Predictive maintenance saves money

Predictive maintenance through condition monitoring systems (CMSs) has become a common practice in wind O&M over the last two years. Providing a significant boost to turbine availability, it helps with the monitoring of wind turbines in remote locations. CMSs use vibration sensors on gearboxes, generators, bearings and other components to send signals to the monitoring station, located far from the plant. The vibration data is analysed on a daily basis and provides indicators on possible issues with components. These performance indicators help to predict failures before they occur, making faults easier to fix and improving turbine availability, thus saving costs.

"Predictive maintenance through a CMS costs around $9/kWh a year, resulting in a cost saving of 47%."

Predictive maintenance through a CMS costs around $9/kWh a year, resulting in a cost saving of 47% when compared with reactive maintenance. Predictive maintenance helps owners schedule work and refurbishment, and plan for the ordering of parts based on condition assessments.

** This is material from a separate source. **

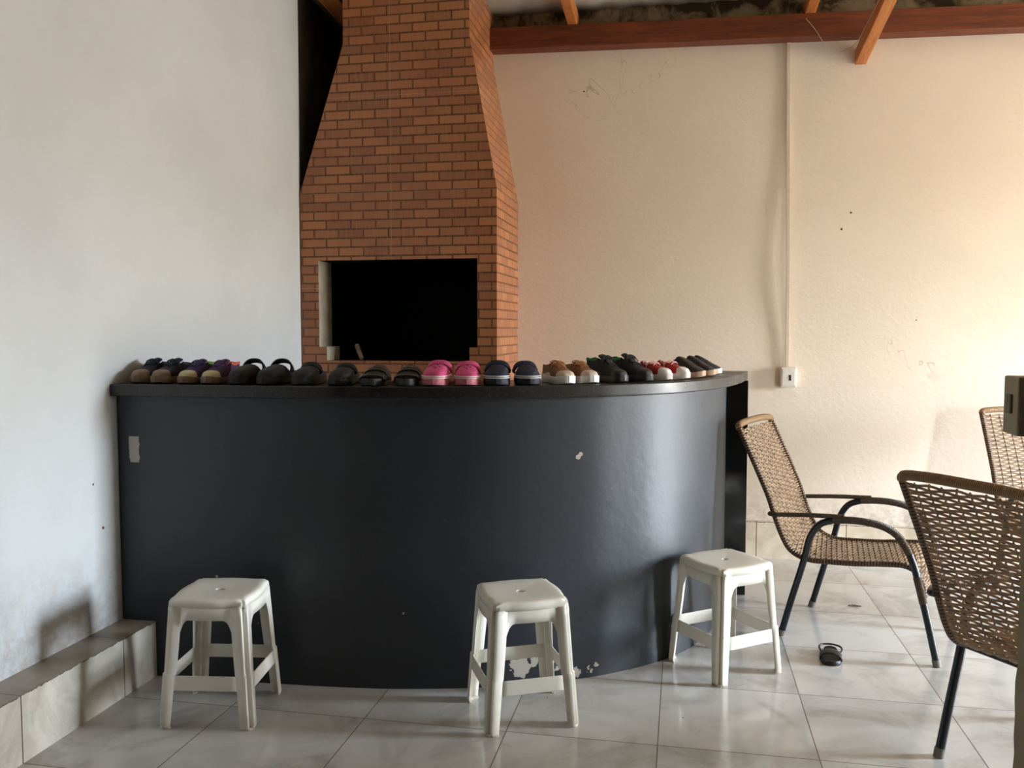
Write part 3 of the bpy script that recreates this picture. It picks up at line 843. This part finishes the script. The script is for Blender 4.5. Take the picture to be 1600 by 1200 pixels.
def make_clog(label, col, sole_c, stripe_c=None, Ln=.25, W=.053, strap='up', group=None, holes=True):
    r = shoe_root('clog', label, 'shoe', group)
    mu = mat('clog_foam', col, .62, var=.1, spec=.35); ms = mat('clog_sole', sole_c, .65)
    mb = MB(); sole(mb, Ln, W, .026, .024, .006); mb.build('sole', ms, r)
    mb = MB(); upper(mb, Ln, W, .022, [(0, .048), (.2, .046), (.42, .050), (.46, .072), (.55, .080), (.68, .072), (.82, .064), (.93, .054), (1, .026)], open_to=.44, inset=.001)
    up = mb.build('upper', mu, r, subsurf=1)
    if stripe_c:
        m = mat('clog_stripe', stripe_c, .5); mb = MB()
        for z in (.0295, .0365):
            for sg in (1,):
                pts = []
                for t in [.30, .4, .5, .6, .7, .78, .85, .9, .94, .97, .99]:
                    pts.append(((t - .5) * Ln * 1.0 + .001, foot_w(t, W) + .0012 - (z - .029) * .12, z))
                full = [(x, -y, z_) for x, y, z_ in pts] + [(Ln * .5 + .0010, 0, z)] + pts[::-1]
                mb.tube(full, .0026, 6)
        mb.build('stripe', m, r)
    if holes:
        mb = MB()
        for (t, u, z) in ((.60, 0, .078), (.60, .45, .073), (.60, -.45, .073), (.70, .22, .0715), (.70, -.22, .0715), (.78, 0, .0675), (.78, .42, .061), (.78, -.42, .061), (.70, .62, .062), (.70, -.62, .062)):
            x = (t - .5) * Ln; y = u * W
            mb.tube([(x, y, z - .004), (x, y, z + .0006)], .0034, 8)
        mb.build('vent_holes', M_BLK, up)
    # strap
    mb = MB(); rows = []
    for k in range(17):
        a = PI * k / 16; ca, sa = math.cos(a), math.sin(a)
        if strap == 'up': c = Vector((-.012 - .012 * sa, -.048 * math.copysign(abs(ca) ** .8, ca), .050 + .040 * sa))
        elif strap == 'fwd': c = Vector((-.004 + .002 * sa, -.047 * math.copysign(abs(ca) ** .75, ca), .050 + .034 * sa))
        else: c = Vector((-.012 - .115 * sa, -.046 * ca, .052 + .012 * sa))
        hw = .011
        ax = {'up': Vector((.75, 0, .66)), 'fwd': Vector((.7, 0, -.7)), 'back': Vector((0, 0, 1))}[strap]
        rows.append([c - ax * hw, c - ax * hw * .4, c + ax * hw * .4, c + ax * hw])
    mb.grid(rows); hs = mb.build('heel_strap', mu, r, solid=.007)
    mb = MB()
    for sg in (-1, 1):
        mb = MB(); mb.tube([(-.006, sg * .0455, .053), (-.006, sg * .0520, .053)], .008, 12); mb.build('rivet', ms, hs)
    return r

def make_slide(label, col, trim=None, Ln=.255, W=.050, bands=1, group=None):
    r = shoe_root('slide_sandal', label, 'sandal', group)
    mu = mat('slide_strap', col, .5, var=.1); ms = mat('slide_sole', tuple(max(8, c - 6) for c in col), .6)
    mb = MB(); sole(mb, Ln, W, .034, .026, .004); mb.build('sole', ms, r)
    spec = [(.66, .052, .068)] if bands == 1 else [(.74, .028, .054), (.52, .030, .074)]
    for t, hw, H in spec:
        x0 = (t - .5) * Ln; mb = MB(); rows = []
        for k in range(17):
            a = PI * k / 16; wd = W + .002
            rows.append([(x0 + hw * u + .006 * math.sin(a), -wd * math.cos(a) * (1 - .04 * abs(u)), .018 + (H - .018) * math.sin(a) ** .7 - .008 * (u + 1) * math.sin(a)) for u in (-1, -.5, 0, .5, 1)])
        mb.grid(rows); s_ = mb.build('strap', mu, r, solid=.005)
        if trim:
            mb = MB()
            for e in ((1,) if bands == 2 else (1, -1)):
                u = e * .96
                pts = [Vector((x0 + hw * u + .006 * math.sin(PI * k / 16) + .002 * e, -(W + .004) * math.cos(PI * k / 16) * .97, .020 + (H - .018) * math.sin(PI * k / 16) ** .7 - .008 * (u + 1) * math.sin(PI * k / 16) + .002)) for k in range(1, 16)]
                mb.tube(pts, .0022, 6)
            if bands == 2 and t < .6:
                for k in range(3, 14):
                    a = PI * k / 16
                    p = Vector((x0 + .006, -(W + .004) * math.cos(a), .022 + (H - .018) * math.sin(a) ** .7 - .008 * math.sin(a)))
                    mb.tube([p, p + Vector((0, 0, .003))], .003, 6)
            mb.build('metal_trim', simple('studded_silver_trim', srgb(150, 142, 130), .3, metal=.8), s_)
    return r

def make_slipon(label, col, sole_c, Ln=.255, W=.047, group=None):
    r = shoe_root('slip_on_shoe', label, 'shoe', group)
    mu = mat('slip_on_upper', col, .7, var=.2, scale=70, bump=.2); ms = mat('slip_on_sole', sole_c, .6)
    mb = MB(); sole(mb, Ln, W, .028, .024, .010); mb.build('sole', ms, r)
    mb = MB(); upper(mb, Ln, W, .022, [(0, .060), (.12, .058), (.3, .054), (.42, .076), (.48, .096), (.56, .093), (.70, .072), (.85, .050), (.95, .040), (1, .026)], open_to=.45, inset=.003)
    mb.build('upper', mu, r, subsurf=1)
    mb = MB(); sole(mb, Ln * .86, W * .8, .003, .003, 0)
    mb.v = [(x, y, z + .030) for x, y, z in mb.v]; mb.build('insole', mat('insole', (60, 52, 46), .8), r)
    return r

ZS = 1.1803
def put(o, x, y, hd, s=1.0):
    o.location = (x, y, ZS); o.rotation_euler = (0, 0, hd); o.scale = (s, s, s); return o
def again(o, x, y, hd, label, s=1.0):
    c = copy_tree(o, (x, y, ZS), hd, label); c.scale = (s, s, s); return c

GEN = [('green_lining', (70, 130, 70)), ]
m_green = mat('green_lining', (60, 128, 74), .7); m_orange = mat('orange_collar', (222, 104, 84), .7); m_gcol = mat('lime_collar', (104, 150, 60), .7)

d90 = -PI / 2
# left end: navy pair, then the purple pair
s = make_sneaker('dark navy sneaker with tan toe, leftmost on the counter against the white wall', (26, 30, 40), (128, 106, 82), (30, 44, 66), toe_c=(132, 106, 82), group='sneakers on the counter')
put(s, -2.135, 3.215, d90 + .0)
again(s, -2.040, 3.212, d90 - .02, 'dark navy sneaker with tan toe, beside the purple sneakers')
s = make_sneaker('purple sneaker with cream toe, next to the navy sneakers', (64, 40, 84), (120, 92, 70), (70, 60, 110), toe_c=(196, 180, 140), lining=m_gcol, group='sneakers on the counter')
put(s, -1.925, 3.205, d90 + .02, .97)
s = make_sneaker('purple sneaker with cream toe and orange collar, next to the black clogs', (72, 40, 78), (120, 92, 70), (90, 60, 110), toe_c=(200, 184, 144), lining=m_orange, group='sneakers on the counter')
put(s, -1.825, 3.207, d90 + .02, .97)
k = make_clog('black clog with raised strap, beside the orange collared purple sneaker', (26, 26, 28), (20, 20, 22), strap='up', group='black clogs on the counter', holes=False)
put(k, -1.695, 3.205, d90 - .12, 1.0)
again(k, -1.575, 3.207, d90 - .12, 'black clog with raised strap, second from the purple sneakers')
k = make_clog('plain black clog overlapping the chimney\'s left edge', (34, 33, 34), (22, 22, 23), strap='fwd', group='black clogs on the counter', holes=False)
put(k, -1.447, 3.210, d90, .93)
again(k, -1.305, 3.222, d90 + .03, 'plain black clog under the left jamb of the barbecue mouth', .90)
k = make_slide('black slide with silver studded bands, left one of its pair', (30, 30, 28), True, bands=2, W=.046, group='studded black slides on the counter')
put(k, -1.175, 3.232, d90 + .08)
again(k, -1.050, 3.255, d90 + .14, 'black slide with silver studded bands, beside the pink clog')
k = make_clog('bright pink clog with white stripes, beside the studded slides', (214, 84, 132), (206, 120, 130), (236, 206, 206), strap='fwd', group='pink clogs on the counter')
put(k, -.940, 3.285, d90 + .06, 1.02)
again(k, -.832, 3.315, d90 + .20, 'bright pink clog with white stripes, beside the navy clog', .98)
k = make_clog('navy clog with white stripes, beside the pink clog', (34, 40, 60), (28, 30, 40), (206, 204, 206), strap='fwd', group='navy clogs on the counter')
put(k, -.720, 3.352, d90 + .16, 1.0)
again(k, -.617, 3.395, d90 + .34, 'navy clog with white stripes, beside the tan sneaker', .97)
s = make_sneaker('tan brown sneaker with white sole, beside the navy clog', (140, 92, 58), (232, 228, 224), (172, 112, 66), toe_c=(206, 186, 166), group='tan sneakers on the counter', sh=.030, top_h=.084)
put(s, -.498, 3.452, d90 + .52, .97)
again(s, -.418, 3.520, d90 + .62, 'tan brown sneaker with white sole, beside the black sneaker', .95)
s = make_sneaker('black sneaker with green lining, beside the tan sneakers', (20, 20, 22), (52, 50, 50), (24, 22, 24), toe_c=(44, 42, 42), lining=m_green, group='black sneakers on the counter', top_h=.104)
put(s, -.315, 3.595, d90 + .72, .97)
again(s, -.225, 3.672, d90 + .82, 'black sneaker with green lining, beside the red shoe', .99)
s = make_sneaker('red canvas shoe with white rubber toe, beside the black sneakers', (172, 36, 34), (228, 222, 216), (214, 170, 160), toe_c=(232, 226, 222), group='red canvas shoes on the counter', top_h=.074, W=.044)
put(s, -.150, 3.765, d90 + .90, .97)
again(s, -.080, 3.868, d90 + .98, 'red canvas shoe with white rubber toe, beside the tan soled slip-on', .97)
k = make_slipon('black slip-on shoe with tan sole, beside the red shoe', (40, 30, 30), (190, 152, 124), group='black slip-on shoes on the counter')
put(k, -.018, 3.985, d90 + 1.12, 1.0)
again(k, .030, 4.125, d90 + 1.22, 'black slip-on shoe with tan sole, farther from the red shoes', 1.0)
k = make_slipon('black slip-on shoe with white sole, last in the row at the counter\'s right end', (34, 30, 32), (226, 222, 214), group='black slip-on shoes on the counter')
put(k, .062, 4.270, d90 + 1.34, .97)


# ------------------------------------------------------------------ sandal dropped on the floor
sd = empty('small_sandal', (.63, 3.80, 0), math.radians(-98), 'small black sandal lying alone on the tiled floor by the armchair', 'sandal')
mk = mat('black_rubber', (24, 23, 24), .5)
mb = MB(); sole(mb, .19, .042, .022, .018, .004); mb.build('sole', mk, sd)
mb = MB(); rows = []
for k in range(13):
    a = PI * k / 12
    rows.append([(.030 + .030 * u + .004 * math.sin(a), -.043 * math.cos(a), .012 + .030 * math.sin(a) ** .7) for u in (-1, -.4, .4, 1)])
mb.grid(rows); mb.build('strap', mk, sd, solid=.004)
mb = MB(); P = catmull([(-.01, -.036, .022), (-.050, -.046, .026), (-.085, -.036, .027), (-.098, 0, .028), (-.085, .036, .027), (-.050, .046, .026), (-.01, .036, .022)], 5)
mb.tube(P, .0042, 8); mb.build('heel_strap', mk, sd)
# dry leaf bits on the tiles
lf = MB(); 
for k in range(5):
    a = k * 1.3; lf.add([(0.012 * k - .03, 0, .001), (0.012 * k - .02, .008 * math.sin(a), .009), (0.012 * k - .008, 0.004, .002), (0.012 * k - .02, -.008, .001)], [(0, 1, 2, 3)])
o = lf.build('dry_leaf', mat('dry_leaf', (110, 98, 80), .8), smooth=False, solid=.0008); o.location = (.86, 4.55, 0.001)
tag(o, 'tiny crumpled grey leaf on the tiles under the side-on armchair', 'leaf')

It also reduces the need for plant visits by technical crew as minor repair issues can be tackled remotely.

Leading O&M markets

The largest wind O&M market in the world, the US, accounted for 23% of the global O&M market size in 2012; however, it is expected that this share will have decreased to 19% by 2020.

Despite being the leader in terms of capacity, China is currently the second-largest wind O&M market in the world because it offers lower costs than the US. China accounted for 21.1% of the O&M market in 2012, and is expected to emerge as the largest wind O&M market by 2020, with 24.7% of global market share.

Germany, Europe’s largest O&M market, accounted for 12.9% of market share, while Spain, the second-largest market in Europe, accounted for 10.7%. The UK, in third place with 7.2%, is expected to surpass Germany as the largest wind O&M market in Europe by 2020, thanks to the huge offshore capacity the country is planning to install. The UK will then account for 15.6% of the global market.

Following the UK was India with 5.3%, while other key international O&M markets accounted for the remaining 19.8%.